Luca Guadagnino propõe uma abordagem dinâmica dividida entre passos rápidos e curtos e longas tiradas em câmera lenta, num jogo permanente entre os vários ângulos da história e desta relação a três. “Challengers” é um filme certeiro e confiante, sedutor e divertido, uma boa surpresa no género da comédia romântica.
MEGALOPOLIS
Realização: Francis Ford Coppola
“Megalopolis” começou a ser imaginado por Francis Ford Coppola há quase cinquenta anos e foi sendo adiado sucessivamente ao longo da carreira do cineasta. É, em todos os aspectos, um filme de excesso, pelo tempo envolvido, o dinheiro gasto, a proposta estética, a narrativa e por ser uma tremenda ousadia.
Apresentá-lo, finalmente, no Festival de Cannes, aos 85 anos, foi um alívio para o realizador.
A cidade de Nova Iorque é a Nova Roma, neste filme sobre a civilização humana que, afinal de contas, parece muito próximo do nosso tempo. Adam Driver intepreta César, um arquiteto revolucionário que sonha construir uma cidade mais sustentável e harmoniosa. A megalopolis do título tem de enfrentar os poderosos que respondem ao dinheiro e aos interesses instalados.
O filme pode ser interpretado como uma visão mais pessoal e uma metáfora de Francis Ford Coppola sobre a conservadora indústria do cinema americano e o papel da arte. “Megalopolis” tem a ambição de juntar passado e presente e apontar ao futuro. É uma obra extravagante, contra tudo e contra todos, paga com 120 milhões de dólares da fortuna pessoal do realizador, que já fez o mesmo em projetos como “Do Fundo do Coração”, “Apocalypse Now”, ou “Drácula”.
Inigualável, “Megalopolis” propõe uma reflexão sobre a sustentabilidade e o que ainda há de vir, mas ancorado em algumas ideias estéticas que podem parecer ultrapassadas e até mesmo de mau gosto. Uma combinação bizarra de drama, filosofia, humor e ‘glamour’ que talvez necessite de mais tempo para ser totalmente compreendida e apreciada.
MOMENTO MARCANTE DO CINEMA NACIONAL EM 2024
GRAND TOUR
Realização: Miguel Gomes
2024 foi o ano em que o cinema português chegou ao palmarés do Festival de Cannes com o filme “Grand Tour”, de Miguel Gomes, prémio de melhor realizador. Nos agradecimentos, lembrou Manuel de Oliveira e César Monteiro, símbolos de uma herança de cinema e de uma marca muito original. Miguel Gomes faz sobressair essa marca em “Grand Tour”, filme contado a partir de um livro de viagens e rodado parcialmente em estúdio.

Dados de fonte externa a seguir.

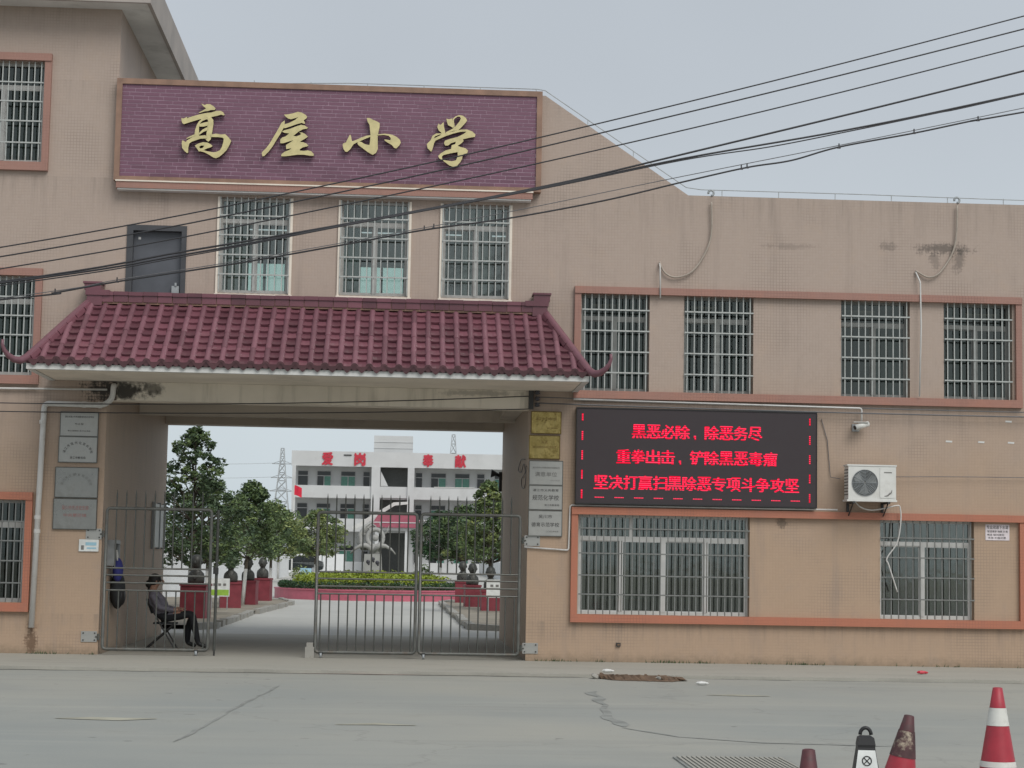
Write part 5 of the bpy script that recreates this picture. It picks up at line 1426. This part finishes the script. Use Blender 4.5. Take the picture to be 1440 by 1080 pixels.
tree('small tree beyond the yellowish one on the far left', (-8.2, 98.0, 0.15), 4.3, 1.9, 1.6, 15, ('leaf_mid', 'leaf_dark'), 'round', 0.1, 0.07, per=44, nclump=120, size=0.11)
tree('tree at the right passage wall with pale green top', (2.8, 27.0, 0.15), 3.85, 1.2, 1.55, 17, ('leaf_mid', 'leaf_lite'), 'cone', -0.12, 0.06, per=56, nclump=180, size=0.06)
tree('dark tree just behind the right pedestals', (2.5, 45.0, 0.1), 3.6, 1.5, 1.6, 19, ('leaf_dark', 'leaf_mid'), 'round', 0.0, 0.06, per=50, nclump=150, size=0.075)
tree('dark round tree beyond the right side of the flower bed', (2.2, 71.0, 0.1), 4.0, 1.75, 1.6, 23, ('leaf_hedge', 'leaf_dark'), 'round', 0.0, 0.07, per=54, nclump=160, size=0.09)

# ------------------------------------------------------------------ portrait busts on crimson pedestals
def bust(label, x, y, w_, h_, seed, k=1.0):
    rn = random.Random(seed)
    p = thing('bust', label, 'bust', (x, y, 0.15), rz=rn.uniform(-.15, .15), group='busts on crimson pedestals')
    b = MB(); b.lathe([(w_ / 2, 0), (w_ / 2, h_ - 0.06), (w_ / 2 + 0.02, h_ - 0.06), (w_ / 2 + 0.02, h_)], 4, sq=True)
    b.build('pedestal', M['pot'], p)
    hd = rn.uniform(-.15, .15)
    b = MB(); b.smooth = True
    def ring(z, rx, ry, ox=0.0, oy=0.0): return [(ox + rx * cos(2 * pi * i / 16), oy + ry * sin(2 * pi * i / 16), z * k + h_) for i in range(16)]
    rings = [ring(0.0, 0.19, 0.14), ring(0.05, 0.205, 0.145), ring(0.14, 0.205, 0.14), ring(0.21, 0.185, 0.125), ring(0.26, 0.13, 0.105), ring(0.285, 0.09, 0.09, 0, -0.01), ring(0.315, 0.08, 0.085, 0, -0.015),
             ring(0.335, 0.095, 0.105, 0, -0.03), ring(0.375, 0.118, 0.128, 0, -0.03), ring(0.42, 0.134, 0.145, 0, -0.02), ring(0.47, 0.140, 0.152, 0, -0.01), ring(0.52, 0.134, 0.145, 0, 0.0), ring(0.565, 0.108, 0.115, 0, 0.0), ring(0.595, 0.06, 0.065), ring(0.605, 0.02, 0.02)]
    vs = [v for r_ in rings for v in r_]; n = 16
    fs = [(i * n + j, i * n + (j + 1) % n, (i + 1) * n + (j + 1) % n, (i + 1) * n + j) for i in range(len(rings) - 1) for j in range(n)] + [tuple(range(n - 1, -1, -1)), tuple((len(rings) - 1) * n + j for j in range(n))]
    b.add(vs, fs)
    b.tube([(0, -0.155, 0.48 * k + h_), (0, -0.19, 0.42 * k + h_), (0, -0.15, 0.40 * k + h_)], [0.018, 0.028, 0.02], 8)
    for s_ in (-1, 1): b.ball((s_ * 0.14, -0.005, 0.44 * k + h_), 0.036, 8, 6, (0.5, 0.8, 1.1))
    b.tube([(-0.10, -0.10, 0.24 * k + h_), (0, -0.145, 0.08 * k + h_), (0.10, -0.10, 0.24 * k + h_)], 0.022, 6)
    b.build('portrait', M['bronze'], p)
    return p
bust('dark bust on crimson pedestal nearest the gate, behind the seated person', -4.85, 15.2, 0.62, 0.82, 1, 1.15)
bust('dark bust on crimson pedestal behind the small green and white sign', -4.86, 24.6, 0.60, 0.74, 2, 1.15)
bust('dark bust on crimson pedestal between the white tree trunks', -4.68, 28.6, 0.58, 0.74, 3, 1.15)
bust('dark bust on the farthest crimson pedestal of the left row', -4.62, 34.0, 0.6, 0.76, 4, 1.15)
bust('dark bust on crimson pedestal behind the white sign by the right passage wall', 2.72, 26.0, 0.56, 0.62, 5, 1.15)
bust('dark bust on the second crimson pedestal of the right row', 2.35, 30.4, 0.5, 0.7, 6, 1.15)
bust('dark bust on the farthest crimson pedestal of the right row', 2.22, 36.0, 0.5, 0.75, 7, 1.15)

def yard_sign(label, x, y, w_, h_, z, green):
    s_ = thing('yard_sign', label, 'sign', (x, y, 0.15), group='small yard signs')
    MB().box(-w_ / 2, w_ / 2, -0.015, 0.015, z, z + h_).build('board', M['signw'], s_)
    if green: MB().box(-w_ / 2 + 0.02, w_ / 2 - 0.02, -0.019, -0.016, z + 0.03, z + h_ * 0.38).build('green_band', M['signg'], s_)
    for dx in (-w_ * 0.25, 0, w_ * 0.25): link('print_block', boxmesh(w_ * 0.14, 0.004, h_ * 0.13, M['inkgrey']), s_, (dx, -0.019, z + h_ * 0.66))
    for dx in (-w_ * 0.4, w_ * 0.4): link('post', boxmesh(0.03, 0.02, z, M['galv']), s_, (dx, 0.0, z / 2))
    return s_
yard_sign('small green and white sign in front of a red pedestal on the left', -4.98, 22.6, 0.55, 0.5, 0.36, True)
yard_sign('small white sign in front of a red pedestal on the right', 2.83, 24.2, 0.62, 0.52, 0.42, False)
b = thing('yard_sign', 'pale blue board by the left edge of the flower bed', 'sign', (-4.55, 62, 0.1), group='small yard signs')
MB().box(-0.27, 0.27, -0.02, 0.02, 0.5, 1.0).build('board', M['blue'], b)
for dx in (-0.22, 0.22): link('post', boxmesh(0.04, 0.03, 0.5, M['galv']), b, (dx, 0, 0.25))

# ------------------------------------------------------------------ round flower bed with sculpture
bed = thing('flower_bed', 'round raised flower bed with crimson tiled wall and bright lime planting', 'flower bed', (-1.1, 44.0, 0.05))
R = 3.75
b = MB(); b.lathe([(R, -0.05), (R, 0.36), (R + 0.03, 0.36), (R + 0.03, 0.41), (R - 0.2, 0.41), (R - 0.2, 0.3)], 64, cap=False); b.build('rim_wall', M['bedred'], bed)
b = MB(); b.lathe([(0, 0.62), (1.6, 0.52), (R - 0.15, 0.33)], 48, cap=False); b.build('soil', M['soil'], bed)
rn = random.Random(5)
lb = MB()
for i in range(260):
    q = 2 * pi * i / 260 + rn.uniform(-.01, .01)
    leaf_cloud(lb, rn, [((R - 0.28) * cos(q), (R - 0.28) * sin(q), 0.54 + rn.uniform(-.02, .03), 0.17)], 36, 0.045)
h_ = lb.build('hedge', M['leaf_hedge'], bed, recalc=False)
lb = MB()
for i in range(420):
    q = rn.uniform(0, 2 * pi); r_ = (R - 0.72) * sqrt(rn.uniform(0.02, 1))
    leaf_cloud(lb, rn, [(r_ * cos(q), r_ * sin(q), 1.0 - 0.32 * (r_ / R) ** 2 - 0.1 + rn.uniform(-.05, .08), 0.22)], 26, 0.06)
lb.build('lime_plants', M['leaf_lime'], bed, recalc=False)
sh = thing('shrub', 'small sparse shrub on the right side of the flower bed', 'shrub', (0.9, 44.6, 0.5))
b = MB(); b.tube([(0, 0, 0), (0.05, 0, 0.5)], 0.03, 6); b.build('stem', M['bark'], sh)
lb = MB(); leaf_cloud(lb, rn, [(0, 0, 0.55, 0.35), (0.25, 0, 0.5, 0.25), (-0.25, 0.1, 0.45, 0.25), (0.1, 0, 0.8, 0.2)], 70, 0.07); lb.build('foliage', M['leaf_mid'], sh, recalc=False)
sh = thing('shrub', 'small bright shrub at the left end of the flower bed', 'shrub', (-4.0, 46.0, 0.3))
b = MB(); b.tube([(0, 0, 0), (0.05, 0, 0.5)], 0.03, 6); b.build('stem', M['bark'], sh)
lb = MB(); leaf_cloud(lb, rn, [(0, 0, 0.75, 0.32), (0.2, 0, 0.6, 0.25), (-0.2, 0.1, 0.65, 0.22)], 80, 0.07); lb.build('foliage', M['leaf_lite'], sh, recalc=False)

st = thing('sculpture', 'pale stone sculpture of ring and open book on a pedestal in the flower bed', 'sculpture', (-1.05, 44.0, 0.6))
st.scale = (0.9, 0.9, 0.92)
b = MB(); b.lathe([(0.34, -0.1), (0.30, 0.40)], 16); b.build('base', M['granite'], st)
MB().box(-0.72, 0.72, -0.6, 0.6, 0.40, 0.55).build('base_slab', M['granite'], st)
b = MB(); b.lathe([(0.41, 0.55), (0.37, 1.31)], 4, sq=True); b.build('pedestal', M['statue'], st)
for dx, dz in ((-0.2, 0.98), (0.0, 1.1), (0.2, 0.95)):
    b = MB(); b.smooth = True; b.ball((0, 0, 0), 0.09, 8, 6, (1, 0.3, 1)); b.ball((0.03, 0, -0.09), 0.05, 8, 6, (1, 0.4, 1)); b.build('relief_flower', M['granite'], st, (dx, -0.395, dz))
for sg in (-1, 1):      # drooping book pages
    b = MB(); b.smooth = True
    P = [(0.05, 1.62), (0.30, 1.78), (0.55, 1.74), (0.80, 1.58), (0.98, 1.36)]
    for k in range(len(P) - 1):
        for yy in (0,):
            (xa, za), (xb, zb) = P[k], P[k + 1]
            t0, t1 = 0.26 - 0.045 * k, 0.26 - 0.045 * (k + 1)
            b.add([(sg * xa, -0.4, za), (sg * xb, -0.4, zb), (sg * xb, -0.4, zb - t1), (sg * xa, -0.4, za - t0), (sg * xa, 0.4, za), (sg * xb, 0.4, zb), (sg * xb, 0.4, zb - t1), (sg * xa, 0.4, za - t0)],
                  [(0, 1, 2, 3), (7, 6, 5, 4), (0, 4, 5, 1), (3, 2, 6, 7)] + ([(0, 3, 7, 4)] if k == 0 else []) + ([(1, 5, 6, 2)] if k == len(P) - 2 else []))
    b.build('book_page', M['statue'], st)
b = MB(); b.smooth = True; b.tube([(0.08 + 0.34 * cos(q), -0.05, 2.0 + 0.36 * sin(q)) for q in [i * 2 * pi / 28 for i in range(29)]], 0.10, 10, cap=False); b.build('ring', M['statue'], st)
b = MB(); b.smooth = True; b.ball((0.08, -0.05, 2.0), 0.15, 14, 10); b.build('sphere', M['statue'], st)
for k, (q0, L_) in enumerate(((0.35, 0.5), (0.95, 0.42), (1.5, 0.36), (2.1, 0.46), (2.75, 0.55))):
    b = MB(); b.smooth = True
    b.tube([(0.08 + 0.3 * cos(q0), 0.1, 2.0 + 0.3 * sin(q0)), (0.08 + (0.3 + L_ * 0.55) * cos(q0 + 0.12), 0.06, 2.0 + (0.3 + L_ * 0.55) * sin(q0 + 0.12)), (0.08 + (0.3 + L_) * cos(q0 + 0.4), 0.0, 2.0 + (0.3 + L_) * sin(q0 + 0.4))], [0.10, 0.075, 0.012], 8, flat=0.5)
    b.build('petal', M['statue'], st)
b = MB(); b.smooth = True; b.tube([(0.08, -0.05, 1.3), (0.06, -0.05, 1.65)], [0.3, 0.16], 12); b.build('neck', M['statue'], st)
for k in range(3):      # sweeping blades
    b = MB(); b.smooth = True
    b.tube([(-0.25 - 0.1 * k, 0.05 * k, 1.5), (-0.55 - 0.05 * k, 0.05 * k, 1.8), (-0.58 + 0.02 * k, 0.05 * k, 2.15), (-0.35 + 0.06 * k, 0.05 * k, 2.5 - 0.06 * k), (-0.02 + 0.05 * k, 0.05 * k, 2.72 - 0.12 * k)], [0.07, 0.11, 0.1, 0.07, 0.02], 8)
    b.build('blade', M['statue'], st)

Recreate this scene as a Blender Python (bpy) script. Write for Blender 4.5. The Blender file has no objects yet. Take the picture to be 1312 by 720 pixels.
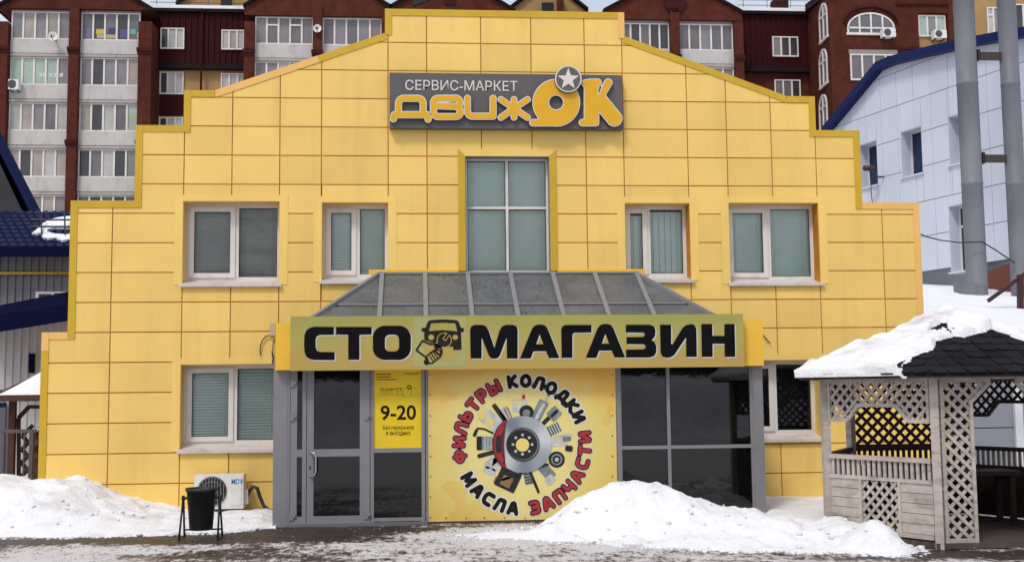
import bpy, math, random
import numpy as np
from mathutils import Matrix, Vector
random.seed(7); rng = np.random.default_rng(7)
SC = bpy.context.scene
COL = SC.collection
R = math.radians

# ------------------------------------------------------------------ camera, sky, sun, exposure
CAM = np.array([-1.33198117, -16.76964892, 1.67079312])
CR = np.array([0.99662904, -0.08133197, -0.01075462])
CU = np.array([0.00316014, -0.09293429, 0.99566723])
CW = np.array([0.08197905, 0.99234486, 0.09236399])
FPX = 1500.0
cd = bpy.data.cameras.new('camera'); cam = bpy.data.objects.new('camera', cd); COL.objects.link(cam)
cam.matrix_world = Matrix([[CR[i], CU[i], -CW[i], CAM[i]] for i in range(3)] + [[0, 0, 0, 1]])
cd.sensor_width = 36; cd.lens = FPX / 1312 * 36; cd.clip_end = 2000; cd.clip_start = .1
SC.camera = cam
SUN_AZ, SUN_EL = R(212), R(52)          # clockwise from +Y; the sun stands behind the camera, to the left
W = bpy.data.worlds.new('World'); SC.world = W; W.use_nodes = True
nt = W.node_tree; bg = nt.nodes['Background']
sk = nt.nodes.new('ShaderNodeTexSky'); sk.sky_type = 'NISHITA'; sk.sun_disc = False
sk.sun_elevation = SUN_EL; sk.sun_rotation = SUN_AZ; sk.dust_density = 4.0; sk.air_density = 1.0; sk.ozone_density = 1.5
veil = nt.nodes.new('ShaderNodeMix'); veil.data_type = 'RGBA'; veil.inputs[0].default_value = .6; veil.inputs[7].default_value = (7.4, 7.7, 8.6, 1)
tcn = nt.nodes.new('ShaderNodeTexCoord'); cn = nt.nodes.new('ShaderNodeTexNoise'); cn.inputs['Scale'].default_value = 3; cn.inputs['Detail'].default_value = 6; nt.links.new(tcn.outputs['Generated'], cn.inputs['Vector'])
cm = nt.nodes.new('ShaderNodeMapRange'); cm.inputs[1].default_value = .3; cm.inputs[2].default_value = .7; cm.inputs[3].default_value = .45; cm.inputs[4].default_value = .8; nt.links.new(cn.outputs['Fac'], cm.inputs[0]); nt.links.new(cm.outputs[0], veil.inputs[0])
nt.links.new(sk.outputs[0], veil.inputs[6]); nt.links.new(veil.outputs[2], bg.inputs[0]); bg.inputs[1].default_value = 0.108
sl = bpy.data.lights.new('sun', 'SUN'); sun = bpy.data.objects.new('sun', sl); COL.objects.link(sun)
sl.energy = 1.5; sl.angle = R(11); sl.color = (1, .95, .88)
sd = Vector((math.sin(SUN_AZ) * math.cos(SUN_EL), math.cos(SUN_AZ) * math.cos(SUN_EL), math.sin(SUN_EL)))
sun.rotation_euler = sd.to_track_quat('Z', 'Y').to_euler(); sun.location = (-20, -30, 40)
SC.view_settings.view_transform = 'Standard'; SC.view_settings.look = 'None'
SC.view_settings.exposure = 0.15; SC.view_settings.gamma = 1.0

# ------------------------------------------------------------------ helpers
def ray(x, y): return CW + CR * (x - 656) / FPX - CU * (y - 360) / FPX
def at(x, y, Y):                       # the point of the plane Y = const seen at photo pixel x, y
    d = ray(x, y); return CAM + d * ((Y - CAM[1]) / d[1])
def atp(x, y, p0, n):                  # the same for any plane
    d = ray(x, y); return CAM + d * (np.dot(np.array(p0) - CAM, n) / np.dot(d, n))
def atX(x, y, Y): return at(x, y, Y)[0]
def atZ(x, y, Y): return at(x, y, Y)[2]

def _h(ix, iy, seed):
    n = (ix * 374761393 + iy * 668265263 + seed * 974634757) & 0xffffffff
    n = ((n ^ (n >> 13)) * 1274126177) & 0xffffffff
    return ((n ^ (n >> 16)) & 0xffff) / 65535.0
def vnoise(x, y, seed=0):
    x = np.asarray(x, float); y = np.asarray(y, float)
    ix = np.floor(x).astype(np.int64); iy = np.floor(y).astype(np.int64)
    fx = x - ix; fy = y - iy; fx = fx * fx * (3 - 2 * fx); fy = fy * fy * (3 - 2 * fy)
    a = _h(ix, iy, seed); b = _h(ix + 1, iy, seed); c = _h(ix, iy + 1, seed); d = _h(ix + 1, iy + 1, seed)
    return (a * (1 - fx) + b * fx) * (1 - fy) + (c * (1 - fx) + d * fx) * fy
def fbm(x, y, o=4, seed=0):
    s = 0; a = .5
    for k in range(o): s = s + a * (vnoise(x * 2 ** k, y * 2 ** k, seed + k) - .5) * 2; a *= .5
    return s

def tag(o, label=None, cat=None, group=None, kind=None):
    if label: o['label'] = label
    if cat: o['category'] = cat
    if group: o['group'] = group
    if kind: o['kind'] = kind
    return o
def thing(name, loc, label, cat, group=None):
    o = bpy.data.objects.new(name, None); COL.objects.link(o); o.location = loc; o.empty_display_size = .2
    return tag(o, label, cat, group)
def base_of(p):
    while p.parent: p = p.parent
    return np.array(p.location)
def link(name, me, parent, loc=(0, 0, 0)):
    o = bpy.data.objects.new(name, me); COL.objects.link(o); o.location = loc
    if parent is not None: o.parent = parent
    return o

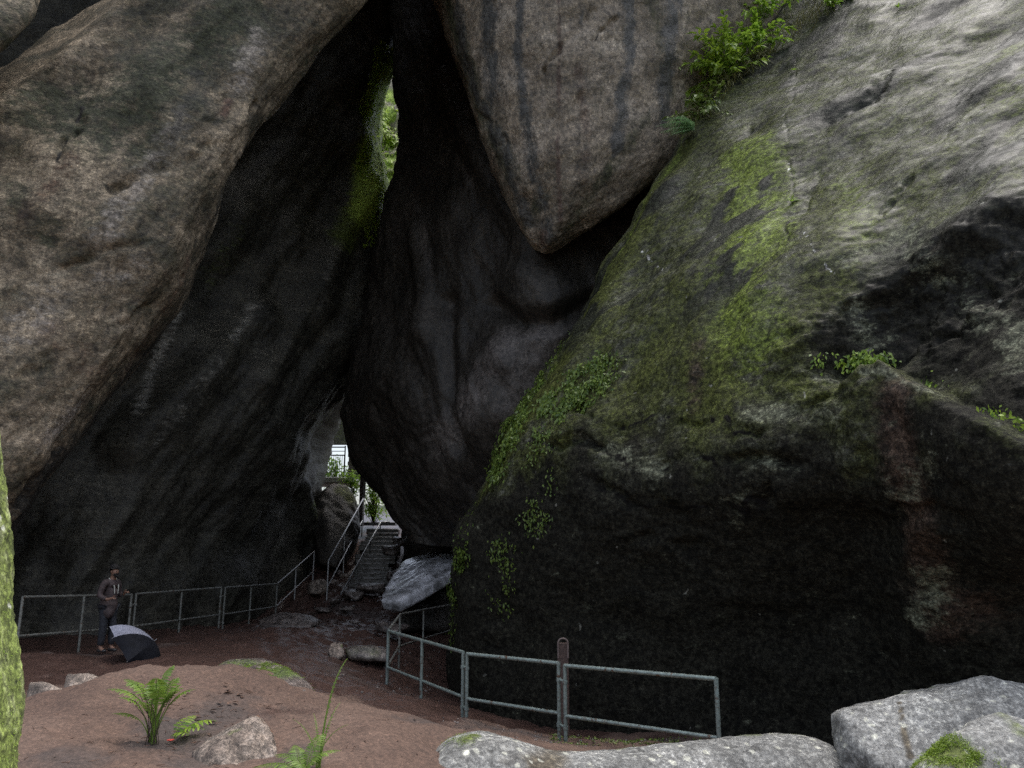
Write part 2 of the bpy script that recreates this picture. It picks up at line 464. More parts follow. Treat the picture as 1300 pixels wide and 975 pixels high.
M['leaf'] = leaf_mat('bright_leaf', (0.34, 0.48, 0.05), (0.10, 0.19, 0.025))
M['creeper'] = leaf_mat('creeper_leaf', (0.17, 0.24, 0.04), (0.06, 0.11, 0.02), 0.25)
M['bush'] = leaf_mat('sunlit_leaf', (0.34, 0.5, 0.06), (0.16, 0.3, 0.03), 0.5)
M['drygrass'] = leaf_mat('dry_grass', (0.22, 0.2, 0.07), (0.12, 0.14, 0.04), 0.3)
M['litter'] = simple_mat('dead_leaf', (0.16, 0.09, 0.06), 0.8, 0, 0.5, 40.0)
M['stem'] = simple_mat('brown_stem', (0.06, 0.04, 0.03), 0.8, 0, 0.3, 40.0)

# ------------------------------------------------------------------ rocks
def paint(V, anchors, strokes):
    """strokes: (points, radius[, value]); the mask is a 3D falloff round points found on the surface"""
    out = np.zeros(len(V), dtype=np.float32)
    for stt in strokes:
        pts, rad = stt[0], stt[1]
        val = stt[2] if len(stt) > 2 else 1.0
        A = [anchors(*p) for p in pts]
        d = poly_dist(V, A)
        out = np.maximum(out, val * (1 - smooth(d, 0.0, rad * 1.4)))
    return out

def poly_dist(V, A):
    if len(A) == 1:
        return np.linalg.norm(V - A[0], axis=1)
    d = np.full(len(V), 1e9)
    for a, b in zip(A[:-1], A[1:]):
        ab = b - a
        t = np.clip(((V - a) @ ab) / max(ab @ ab, 1e-9), 0, 1)
        d = np.minimum(d, np.linalg.norm(V - (a + t[:, None] * ab), axis=1))
    return d

def anchor_fn(V):
    px, py, dep = proj(V)
    def f(x, y):
        d2 = (px - x) ** 2 + (py - y) ** 2
        m = d2 < max(64.0, d2.min() * 2.5)
        idx = np.nonzero(m)[0]
        near = dep[idx].min()
        idx = idx[dep[idx] < near + 1.2]
        return V[idx[np.argmin(d2[idx])]]
    return f

def warp(V, scale, amp, seed):
    return V + amp * np.stack([fbm(V, scale, 4, seed), fbm(V, scale, 4, seed + 3), fbm(V, scale, 4, seed + 6)], 1)

ROCKS = {}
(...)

Gonçalo Waddington é um noivo em fuga pela Ásia, Crista Alfaiate, a mulher que o impede de fugir. Os dois são retratados a partir de um tempo que se cruza com o nosso tempo numa distância de mais de 100 anos, um filme de risco que não cabe nas definições de género e que é difícil de ser comparado a qualquer outro.
“Grand Tour” colocou alta a fasquia do cinema português ao sair de Cannes com uma palma para o realizador Miguel Gomes e dali para os circuitos de exibição de vários países.